__What is asked__
Below are some entries. Transcribe the lines from the one holding "Recreate this scene" to the one holding "from mathutils import Matrix, Vector", inclusive, but not the pictures among them.

__Records shown__
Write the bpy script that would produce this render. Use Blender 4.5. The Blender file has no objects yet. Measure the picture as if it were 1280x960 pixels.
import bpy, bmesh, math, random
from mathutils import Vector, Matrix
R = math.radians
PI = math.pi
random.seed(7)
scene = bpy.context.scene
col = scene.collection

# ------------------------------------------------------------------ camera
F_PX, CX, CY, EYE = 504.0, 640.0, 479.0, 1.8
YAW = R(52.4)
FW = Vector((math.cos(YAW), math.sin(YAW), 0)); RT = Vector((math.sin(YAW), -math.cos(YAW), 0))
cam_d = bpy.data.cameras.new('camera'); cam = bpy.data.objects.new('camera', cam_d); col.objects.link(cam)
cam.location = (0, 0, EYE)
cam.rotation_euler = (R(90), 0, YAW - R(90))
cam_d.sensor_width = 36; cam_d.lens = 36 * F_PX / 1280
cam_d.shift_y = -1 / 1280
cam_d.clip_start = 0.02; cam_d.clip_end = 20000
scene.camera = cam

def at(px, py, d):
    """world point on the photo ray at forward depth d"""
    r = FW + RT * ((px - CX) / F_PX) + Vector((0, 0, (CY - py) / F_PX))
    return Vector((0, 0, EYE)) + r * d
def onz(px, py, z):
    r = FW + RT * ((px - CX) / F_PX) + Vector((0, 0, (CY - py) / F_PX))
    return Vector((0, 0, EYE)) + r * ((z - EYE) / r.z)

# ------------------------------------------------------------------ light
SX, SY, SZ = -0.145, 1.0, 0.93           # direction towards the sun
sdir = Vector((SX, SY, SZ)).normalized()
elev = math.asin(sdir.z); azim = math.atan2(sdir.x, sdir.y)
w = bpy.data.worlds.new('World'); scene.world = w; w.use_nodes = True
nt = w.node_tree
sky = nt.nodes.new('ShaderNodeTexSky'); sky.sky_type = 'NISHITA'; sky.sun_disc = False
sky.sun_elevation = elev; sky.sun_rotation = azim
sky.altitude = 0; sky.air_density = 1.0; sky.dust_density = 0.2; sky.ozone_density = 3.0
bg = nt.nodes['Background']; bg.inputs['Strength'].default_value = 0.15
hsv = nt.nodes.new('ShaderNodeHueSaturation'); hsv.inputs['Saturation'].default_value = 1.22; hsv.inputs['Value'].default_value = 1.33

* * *

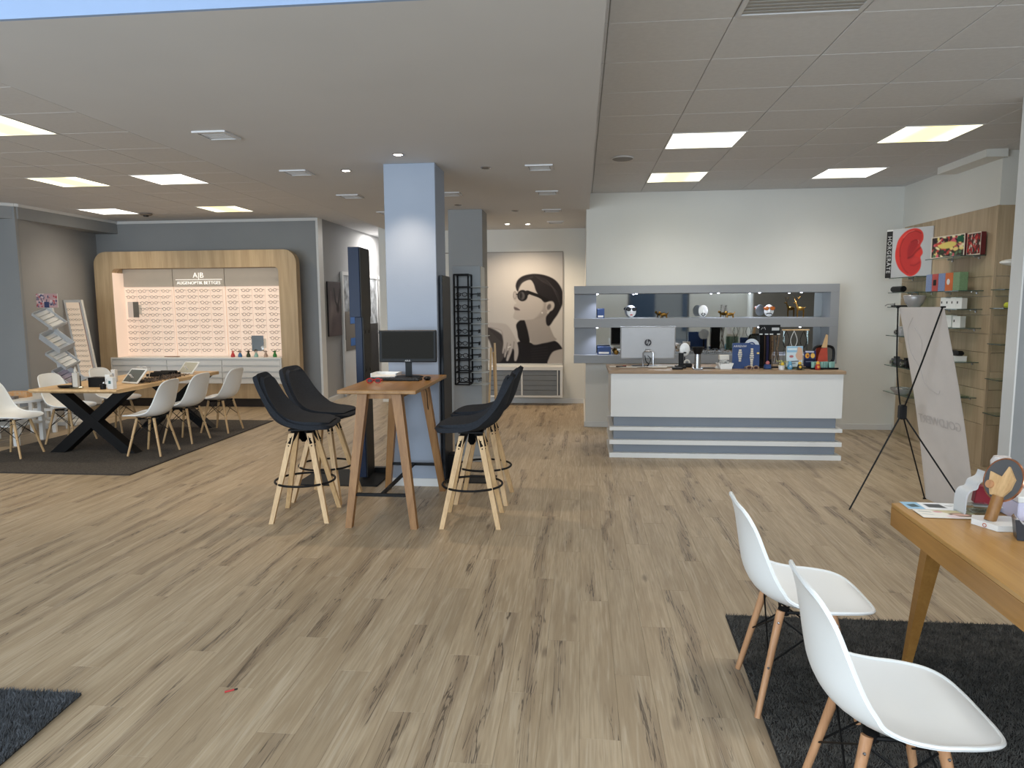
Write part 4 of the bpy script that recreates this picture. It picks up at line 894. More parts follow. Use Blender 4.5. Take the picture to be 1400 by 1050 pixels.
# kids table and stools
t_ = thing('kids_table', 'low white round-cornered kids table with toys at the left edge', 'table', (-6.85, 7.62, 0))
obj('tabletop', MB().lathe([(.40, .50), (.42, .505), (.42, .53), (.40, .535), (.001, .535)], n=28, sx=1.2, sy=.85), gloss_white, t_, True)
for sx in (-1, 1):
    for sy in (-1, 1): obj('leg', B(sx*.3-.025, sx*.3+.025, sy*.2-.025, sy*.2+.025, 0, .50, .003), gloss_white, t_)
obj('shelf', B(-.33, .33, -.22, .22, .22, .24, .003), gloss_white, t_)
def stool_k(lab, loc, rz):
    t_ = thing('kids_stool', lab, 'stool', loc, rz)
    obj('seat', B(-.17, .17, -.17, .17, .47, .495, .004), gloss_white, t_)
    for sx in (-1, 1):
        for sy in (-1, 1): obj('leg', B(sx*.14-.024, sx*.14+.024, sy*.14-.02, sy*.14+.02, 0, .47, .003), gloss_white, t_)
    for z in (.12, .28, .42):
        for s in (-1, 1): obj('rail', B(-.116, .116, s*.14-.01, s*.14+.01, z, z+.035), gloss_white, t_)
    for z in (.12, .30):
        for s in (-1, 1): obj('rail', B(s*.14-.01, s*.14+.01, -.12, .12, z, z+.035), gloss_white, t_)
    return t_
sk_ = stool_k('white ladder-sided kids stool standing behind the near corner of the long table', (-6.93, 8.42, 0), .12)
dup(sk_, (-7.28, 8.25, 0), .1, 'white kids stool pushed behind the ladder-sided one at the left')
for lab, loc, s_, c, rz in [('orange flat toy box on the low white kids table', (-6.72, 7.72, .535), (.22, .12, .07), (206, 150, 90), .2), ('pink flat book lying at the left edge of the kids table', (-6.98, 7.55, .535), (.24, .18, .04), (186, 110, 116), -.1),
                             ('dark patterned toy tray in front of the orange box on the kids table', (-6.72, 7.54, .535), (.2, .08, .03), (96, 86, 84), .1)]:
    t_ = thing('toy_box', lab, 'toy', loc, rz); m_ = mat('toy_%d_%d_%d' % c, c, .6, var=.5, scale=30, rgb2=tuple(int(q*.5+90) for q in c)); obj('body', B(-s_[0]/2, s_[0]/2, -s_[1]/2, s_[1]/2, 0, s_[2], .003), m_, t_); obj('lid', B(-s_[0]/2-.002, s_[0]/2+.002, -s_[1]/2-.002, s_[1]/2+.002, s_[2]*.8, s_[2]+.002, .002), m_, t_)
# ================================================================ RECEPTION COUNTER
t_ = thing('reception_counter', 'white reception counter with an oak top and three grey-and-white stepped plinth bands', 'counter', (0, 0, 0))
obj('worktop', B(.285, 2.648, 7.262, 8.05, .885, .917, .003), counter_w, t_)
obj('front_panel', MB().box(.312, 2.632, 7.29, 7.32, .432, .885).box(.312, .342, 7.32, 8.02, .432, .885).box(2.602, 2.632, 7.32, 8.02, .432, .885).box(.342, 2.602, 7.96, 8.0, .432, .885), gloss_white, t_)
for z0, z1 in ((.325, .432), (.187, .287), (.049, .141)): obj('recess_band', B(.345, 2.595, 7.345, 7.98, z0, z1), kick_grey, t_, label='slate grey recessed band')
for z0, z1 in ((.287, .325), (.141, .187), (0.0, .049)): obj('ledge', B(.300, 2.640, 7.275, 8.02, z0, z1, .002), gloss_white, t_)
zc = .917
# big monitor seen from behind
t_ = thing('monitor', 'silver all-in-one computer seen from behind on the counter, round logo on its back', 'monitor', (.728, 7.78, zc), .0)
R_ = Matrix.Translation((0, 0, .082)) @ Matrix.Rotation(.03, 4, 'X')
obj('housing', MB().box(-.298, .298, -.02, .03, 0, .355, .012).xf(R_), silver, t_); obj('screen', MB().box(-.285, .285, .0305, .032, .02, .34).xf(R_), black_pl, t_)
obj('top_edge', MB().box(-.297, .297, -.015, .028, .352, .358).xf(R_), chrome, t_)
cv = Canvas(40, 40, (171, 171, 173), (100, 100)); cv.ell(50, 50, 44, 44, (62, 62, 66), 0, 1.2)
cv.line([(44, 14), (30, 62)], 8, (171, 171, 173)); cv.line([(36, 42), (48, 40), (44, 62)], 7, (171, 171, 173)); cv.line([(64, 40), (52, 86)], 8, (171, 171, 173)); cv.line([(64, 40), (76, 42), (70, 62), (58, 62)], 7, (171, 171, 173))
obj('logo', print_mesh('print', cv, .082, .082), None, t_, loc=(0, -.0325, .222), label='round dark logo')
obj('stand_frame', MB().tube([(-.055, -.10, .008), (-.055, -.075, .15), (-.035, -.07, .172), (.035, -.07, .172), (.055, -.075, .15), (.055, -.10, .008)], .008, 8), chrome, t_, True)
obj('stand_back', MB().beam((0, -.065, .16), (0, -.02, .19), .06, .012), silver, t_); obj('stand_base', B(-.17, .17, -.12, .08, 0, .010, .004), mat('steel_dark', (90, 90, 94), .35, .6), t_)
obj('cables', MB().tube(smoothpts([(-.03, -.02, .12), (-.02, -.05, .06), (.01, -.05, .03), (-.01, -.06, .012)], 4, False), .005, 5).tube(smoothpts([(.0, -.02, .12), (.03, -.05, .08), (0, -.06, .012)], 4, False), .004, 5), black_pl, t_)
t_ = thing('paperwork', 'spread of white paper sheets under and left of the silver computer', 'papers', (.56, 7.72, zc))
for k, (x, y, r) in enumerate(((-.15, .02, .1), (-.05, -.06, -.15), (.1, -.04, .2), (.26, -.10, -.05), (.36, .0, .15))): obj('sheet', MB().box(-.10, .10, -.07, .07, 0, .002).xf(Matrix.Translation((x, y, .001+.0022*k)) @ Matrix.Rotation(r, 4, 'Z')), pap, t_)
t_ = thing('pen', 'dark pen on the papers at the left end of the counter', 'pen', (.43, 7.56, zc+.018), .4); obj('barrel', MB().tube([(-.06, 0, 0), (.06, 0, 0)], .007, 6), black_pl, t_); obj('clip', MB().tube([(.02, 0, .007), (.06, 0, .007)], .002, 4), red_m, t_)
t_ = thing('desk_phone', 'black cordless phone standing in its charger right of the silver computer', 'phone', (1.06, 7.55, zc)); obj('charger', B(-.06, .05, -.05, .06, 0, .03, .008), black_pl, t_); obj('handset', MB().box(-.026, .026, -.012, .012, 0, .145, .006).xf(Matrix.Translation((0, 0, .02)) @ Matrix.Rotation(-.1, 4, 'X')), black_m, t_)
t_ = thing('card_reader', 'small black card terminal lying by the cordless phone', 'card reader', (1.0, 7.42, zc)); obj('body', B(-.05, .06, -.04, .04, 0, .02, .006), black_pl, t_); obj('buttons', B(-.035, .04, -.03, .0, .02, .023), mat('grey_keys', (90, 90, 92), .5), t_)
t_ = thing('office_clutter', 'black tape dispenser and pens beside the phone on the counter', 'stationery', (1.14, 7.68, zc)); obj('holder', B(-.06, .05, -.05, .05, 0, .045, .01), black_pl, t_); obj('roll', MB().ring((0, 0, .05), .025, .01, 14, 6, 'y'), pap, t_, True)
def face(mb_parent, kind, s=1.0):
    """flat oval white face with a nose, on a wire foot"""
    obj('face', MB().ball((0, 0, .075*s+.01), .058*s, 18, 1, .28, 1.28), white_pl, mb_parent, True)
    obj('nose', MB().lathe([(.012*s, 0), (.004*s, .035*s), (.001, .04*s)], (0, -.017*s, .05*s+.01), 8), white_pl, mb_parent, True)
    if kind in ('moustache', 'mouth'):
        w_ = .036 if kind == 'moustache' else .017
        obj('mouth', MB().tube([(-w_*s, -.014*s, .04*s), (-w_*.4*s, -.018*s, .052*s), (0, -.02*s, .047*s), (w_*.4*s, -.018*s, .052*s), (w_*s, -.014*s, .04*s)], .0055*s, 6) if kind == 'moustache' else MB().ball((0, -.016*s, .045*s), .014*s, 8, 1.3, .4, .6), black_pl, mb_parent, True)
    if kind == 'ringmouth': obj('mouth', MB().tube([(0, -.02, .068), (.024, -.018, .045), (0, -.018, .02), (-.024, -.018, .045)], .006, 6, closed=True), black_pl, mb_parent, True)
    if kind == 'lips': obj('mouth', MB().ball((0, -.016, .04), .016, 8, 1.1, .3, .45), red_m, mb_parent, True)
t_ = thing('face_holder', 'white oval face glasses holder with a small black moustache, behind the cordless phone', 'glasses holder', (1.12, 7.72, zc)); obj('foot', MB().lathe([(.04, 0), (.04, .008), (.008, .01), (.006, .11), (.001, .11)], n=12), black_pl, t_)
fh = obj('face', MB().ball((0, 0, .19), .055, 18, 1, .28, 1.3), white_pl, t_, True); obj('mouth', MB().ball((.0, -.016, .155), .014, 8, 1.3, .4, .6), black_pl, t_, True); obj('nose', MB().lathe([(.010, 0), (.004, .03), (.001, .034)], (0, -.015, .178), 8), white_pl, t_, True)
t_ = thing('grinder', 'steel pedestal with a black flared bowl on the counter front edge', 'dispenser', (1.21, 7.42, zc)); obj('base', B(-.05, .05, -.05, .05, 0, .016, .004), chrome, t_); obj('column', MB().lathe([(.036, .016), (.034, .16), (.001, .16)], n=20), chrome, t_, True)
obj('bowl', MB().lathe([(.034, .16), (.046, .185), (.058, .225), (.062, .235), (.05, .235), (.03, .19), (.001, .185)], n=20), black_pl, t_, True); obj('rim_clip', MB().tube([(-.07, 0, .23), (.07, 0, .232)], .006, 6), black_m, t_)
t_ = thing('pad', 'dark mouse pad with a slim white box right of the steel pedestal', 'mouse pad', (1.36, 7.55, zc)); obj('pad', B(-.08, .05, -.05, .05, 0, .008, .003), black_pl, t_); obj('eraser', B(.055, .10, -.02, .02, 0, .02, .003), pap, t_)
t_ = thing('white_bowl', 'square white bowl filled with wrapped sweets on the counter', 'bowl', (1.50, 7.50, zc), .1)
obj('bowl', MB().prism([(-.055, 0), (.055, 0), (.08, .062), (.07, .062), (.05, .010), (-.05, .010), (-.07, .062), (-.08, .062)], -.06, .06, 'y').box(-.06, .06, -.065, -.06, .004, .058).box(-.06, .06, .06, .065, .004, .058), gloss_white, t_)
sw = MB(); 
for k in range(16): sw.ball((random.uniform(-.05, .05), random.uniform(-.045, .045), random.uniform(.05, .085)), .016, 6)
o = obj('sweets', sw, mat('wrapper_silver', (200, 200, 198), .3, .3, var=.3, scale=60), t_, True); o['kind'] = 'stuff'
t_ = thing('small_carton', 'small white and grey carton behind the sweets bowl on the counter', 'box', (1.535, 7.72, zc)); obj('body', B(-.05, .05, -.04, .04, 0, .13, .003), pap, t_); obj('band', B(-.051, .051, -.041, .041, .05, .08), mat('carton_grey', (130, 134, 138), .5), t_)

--

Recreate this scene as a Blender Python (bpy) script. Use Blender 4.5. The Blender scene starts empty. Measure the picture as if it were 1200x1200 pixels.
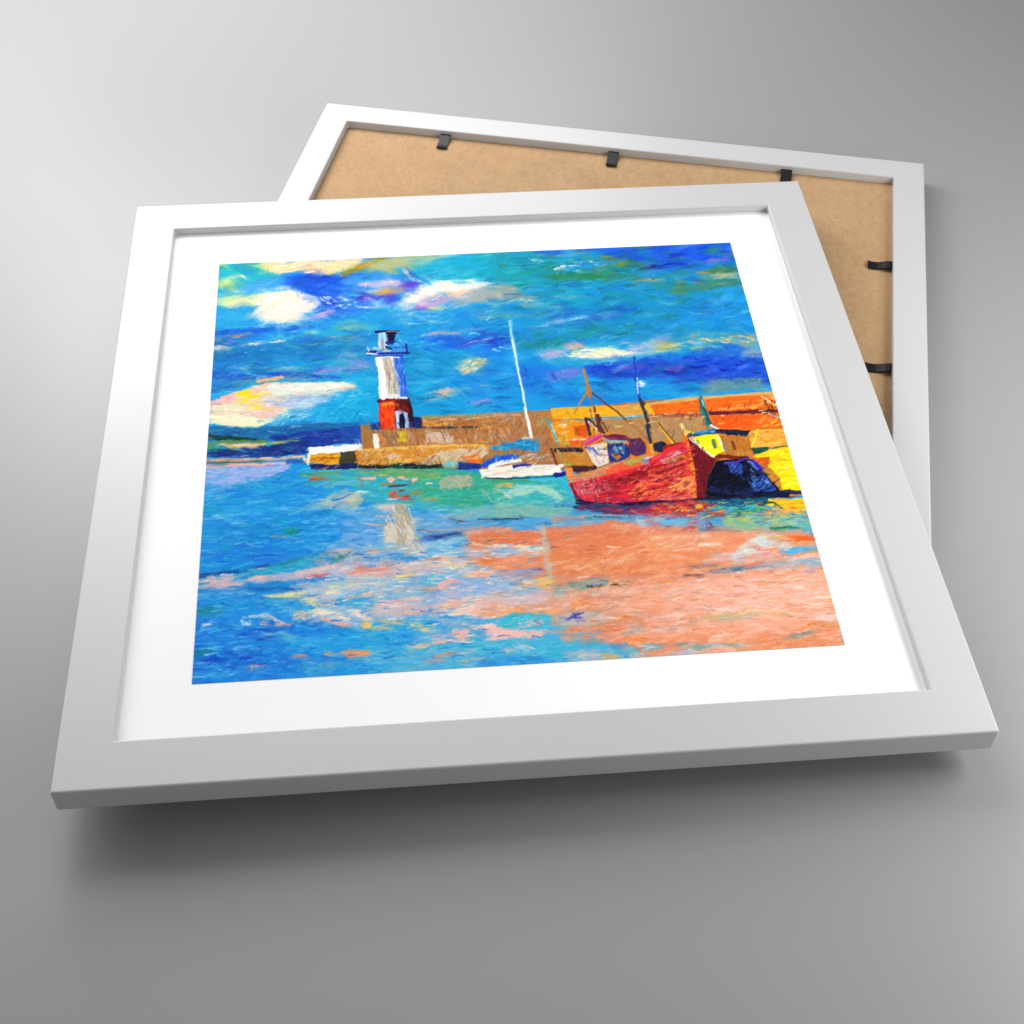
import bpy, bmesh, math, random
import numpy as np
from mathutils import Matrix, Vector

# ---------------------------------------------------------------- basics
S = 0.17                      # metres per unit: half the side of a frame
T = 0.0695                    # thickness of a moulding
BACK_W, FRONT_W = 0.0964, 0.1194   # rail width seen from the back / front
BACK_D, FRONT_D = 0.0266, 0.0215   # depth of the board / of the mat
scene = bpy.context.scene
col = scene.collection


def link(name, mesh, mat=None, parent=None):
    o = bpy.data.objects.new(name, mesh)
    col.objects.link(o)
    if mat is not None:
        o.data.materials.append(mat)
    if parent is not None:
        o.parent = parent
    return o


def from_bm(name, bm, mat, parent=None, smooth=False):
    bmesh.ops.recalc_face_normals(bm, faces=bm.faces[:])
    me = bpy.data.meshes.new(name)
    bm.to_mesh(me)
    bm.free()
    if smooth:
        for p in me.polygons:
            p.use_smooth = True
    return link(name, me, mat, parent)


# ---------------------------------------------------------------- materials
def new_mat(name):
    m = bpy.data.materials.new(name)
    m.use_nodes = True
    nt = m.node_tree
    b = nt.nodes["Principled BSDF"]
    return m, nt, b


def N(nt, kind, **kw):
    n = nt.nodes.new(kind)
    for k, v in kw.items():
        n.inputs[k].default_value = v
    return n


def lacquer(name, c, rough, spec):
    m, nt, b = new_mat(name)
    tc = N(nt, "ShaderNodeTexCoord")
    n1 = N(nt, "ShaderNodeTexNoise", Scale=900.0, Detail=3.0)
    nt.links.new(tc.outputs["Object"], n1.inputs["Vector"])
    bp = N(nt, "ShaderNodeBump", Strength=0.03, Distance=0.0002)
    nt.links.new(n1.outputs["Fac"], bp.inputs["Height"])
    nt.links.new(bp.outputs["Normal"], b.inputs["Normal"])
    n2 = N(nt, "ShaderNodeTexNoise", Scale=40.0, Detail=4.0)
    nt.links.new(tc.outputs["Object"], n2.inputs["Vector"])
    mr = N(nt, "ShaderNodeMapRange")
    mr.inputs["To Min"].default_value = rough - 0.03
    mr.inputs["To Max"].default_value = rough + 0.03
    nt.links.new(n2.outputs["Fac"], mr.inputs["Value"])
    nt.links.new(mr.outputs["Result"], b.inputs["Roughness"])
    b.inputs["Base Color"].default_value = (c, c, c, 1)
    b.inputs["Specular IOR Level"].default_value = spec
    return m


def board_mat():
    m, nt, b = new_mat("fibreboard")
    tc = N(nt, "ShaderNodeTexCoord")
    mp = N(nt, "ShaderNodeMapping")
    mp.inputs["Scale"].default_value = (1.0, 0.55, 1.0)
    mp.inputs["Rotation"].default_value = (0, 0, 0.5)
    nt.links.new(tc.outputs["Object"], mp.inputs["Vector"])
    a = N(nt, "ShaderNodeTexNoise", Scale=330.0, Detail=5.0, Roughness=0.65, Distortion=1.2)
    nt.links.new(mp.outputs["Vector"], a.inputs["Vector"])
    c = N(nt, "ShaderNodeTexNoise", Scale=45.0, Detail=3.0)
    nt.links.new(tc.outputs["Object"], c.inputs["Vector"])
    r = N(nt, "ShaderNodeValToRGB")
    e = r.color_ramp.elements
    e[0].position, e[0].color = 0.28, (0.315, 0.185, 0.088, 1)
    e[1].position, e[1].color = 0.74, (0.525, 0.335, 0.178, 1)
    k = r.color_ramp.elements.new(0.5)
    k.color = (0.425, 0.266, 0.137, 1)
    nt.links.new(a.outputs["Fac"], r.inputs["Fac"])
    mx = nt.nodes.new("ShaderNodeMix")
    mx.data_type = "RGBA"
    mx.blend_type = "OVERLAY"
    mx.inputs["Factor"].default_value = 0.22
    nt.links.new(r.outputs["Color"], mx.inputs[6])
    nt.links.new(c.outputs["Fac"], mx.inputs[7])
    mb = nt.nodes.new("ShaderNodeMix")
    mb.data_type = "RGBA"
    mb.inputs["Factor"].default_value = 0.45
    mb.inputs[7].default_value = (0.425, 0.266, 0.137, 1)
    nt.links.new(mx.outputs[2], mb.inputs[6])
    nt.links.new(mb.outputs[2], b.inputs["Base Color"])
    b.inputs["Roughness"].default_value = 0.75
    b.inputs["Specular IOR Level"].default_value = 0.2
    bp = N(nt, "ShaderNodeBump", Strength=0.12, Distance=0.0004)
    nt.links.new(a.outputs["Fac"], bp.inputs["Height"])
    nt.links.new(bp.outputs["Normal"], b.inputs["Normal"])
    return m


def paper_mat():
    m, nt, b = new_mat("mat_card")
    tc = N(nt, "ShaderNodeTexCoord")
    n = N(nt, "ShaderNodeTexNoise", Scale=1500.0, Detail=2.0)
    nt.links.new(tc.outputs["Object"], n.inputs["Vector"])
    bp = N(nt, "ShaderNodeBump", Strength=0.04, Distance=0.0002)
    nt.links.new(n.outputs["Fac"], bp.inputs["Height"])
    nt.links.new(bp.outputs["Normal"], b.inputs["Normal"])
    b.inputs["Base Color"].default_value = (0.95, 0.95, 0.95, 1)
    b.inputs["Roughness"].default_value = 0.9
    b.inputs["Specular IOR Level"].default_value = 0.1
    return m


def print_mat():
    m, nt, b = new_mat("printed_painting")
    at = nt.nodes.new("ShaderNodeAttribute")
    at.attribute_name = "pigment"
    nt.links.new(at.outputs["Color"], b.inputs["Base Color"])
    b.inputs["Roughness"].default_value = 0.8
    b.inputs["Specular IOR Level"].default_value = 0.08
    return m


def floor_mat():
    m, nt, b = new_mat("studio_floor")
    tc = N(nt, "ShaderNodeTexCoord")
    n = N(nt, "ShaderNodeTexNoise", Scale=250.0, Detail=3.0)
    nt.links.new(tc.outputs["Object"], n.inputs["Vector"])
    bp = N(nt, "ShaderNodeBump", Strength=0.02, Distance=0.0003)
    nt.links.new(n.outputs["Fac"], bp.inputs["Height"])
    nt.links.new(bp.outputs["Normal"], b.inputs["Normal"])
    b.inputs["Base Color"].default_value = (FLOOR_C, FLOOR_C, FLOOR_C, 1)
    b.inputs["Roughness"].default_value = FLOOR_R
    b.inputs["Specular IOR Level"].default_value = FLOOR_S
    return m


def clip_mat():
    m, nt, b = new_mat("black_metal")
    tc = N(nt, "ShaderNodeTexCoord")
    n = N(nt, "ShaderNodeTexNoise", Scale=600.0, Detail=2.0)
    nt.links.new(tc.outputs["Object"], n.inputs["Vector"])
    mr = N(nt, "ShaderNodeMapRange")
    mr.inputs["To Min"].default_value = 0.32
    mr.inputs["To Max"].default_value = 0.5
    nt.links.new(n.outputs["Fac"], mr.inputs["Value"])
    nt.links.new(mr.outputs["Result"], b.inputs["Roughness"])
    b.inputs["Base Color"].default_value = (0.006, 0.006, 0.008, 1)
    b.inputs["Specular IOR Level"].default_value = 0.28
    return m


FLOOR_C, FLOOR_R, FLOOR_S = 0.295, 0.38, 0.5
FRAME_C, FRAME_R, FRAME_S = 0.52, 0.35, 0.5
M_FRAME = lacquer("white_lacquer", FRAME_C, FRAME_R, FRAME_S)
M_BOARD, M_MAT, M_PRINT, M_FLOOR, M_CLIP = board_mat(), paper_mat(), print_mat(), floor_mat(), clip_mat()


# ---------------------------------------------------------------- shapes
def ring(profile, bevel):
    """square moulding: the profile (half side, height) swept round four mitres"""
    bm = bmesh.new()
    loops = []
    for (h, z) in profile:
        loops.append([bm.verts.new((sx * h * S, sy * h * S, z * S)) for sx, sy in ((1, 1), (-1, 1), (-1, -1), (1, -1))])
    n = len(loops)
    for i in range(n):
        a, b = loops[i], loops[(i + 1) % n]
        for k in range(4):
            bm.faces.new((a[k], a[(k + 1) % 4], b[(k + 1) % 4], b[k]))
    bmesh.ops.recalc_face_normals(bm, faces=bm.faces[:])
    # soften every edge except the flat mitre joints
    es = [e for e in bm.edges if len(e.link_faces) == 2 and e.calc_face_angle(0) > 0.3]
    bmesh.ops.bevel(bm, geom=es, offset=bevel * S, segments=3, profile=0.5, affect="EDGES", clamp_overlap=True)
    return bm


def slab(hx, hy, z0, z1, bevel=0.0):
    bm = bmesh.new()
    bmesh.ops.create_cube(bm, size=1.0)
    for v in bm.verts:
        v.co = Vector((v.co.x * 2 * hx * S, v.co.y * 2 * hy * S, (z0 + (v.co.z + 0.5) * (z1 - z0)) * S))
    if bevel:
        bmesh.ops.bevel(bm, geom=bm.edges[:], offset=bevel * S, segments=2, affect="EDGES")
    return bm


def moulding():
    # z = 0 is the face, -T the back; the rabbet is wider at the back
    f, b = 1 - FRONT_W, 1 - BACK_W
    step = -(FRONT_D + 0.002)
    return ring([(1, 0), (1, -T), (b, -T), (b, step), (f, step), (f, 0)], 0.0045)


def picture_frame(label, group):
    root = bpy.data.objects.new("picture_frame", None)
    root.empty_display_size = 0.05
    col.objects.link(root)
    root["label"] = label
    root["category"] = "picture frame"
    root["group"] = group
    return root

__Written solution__
Recreate this scene as a Blender Python (bpy) script. Use Blender 4.5. The Blender scene starts empty. Measure the picture as if it were 1200x1200 pixels.
import bpy, bmesh, math, random
import numpy as np
from mathutils import Matrix, Vector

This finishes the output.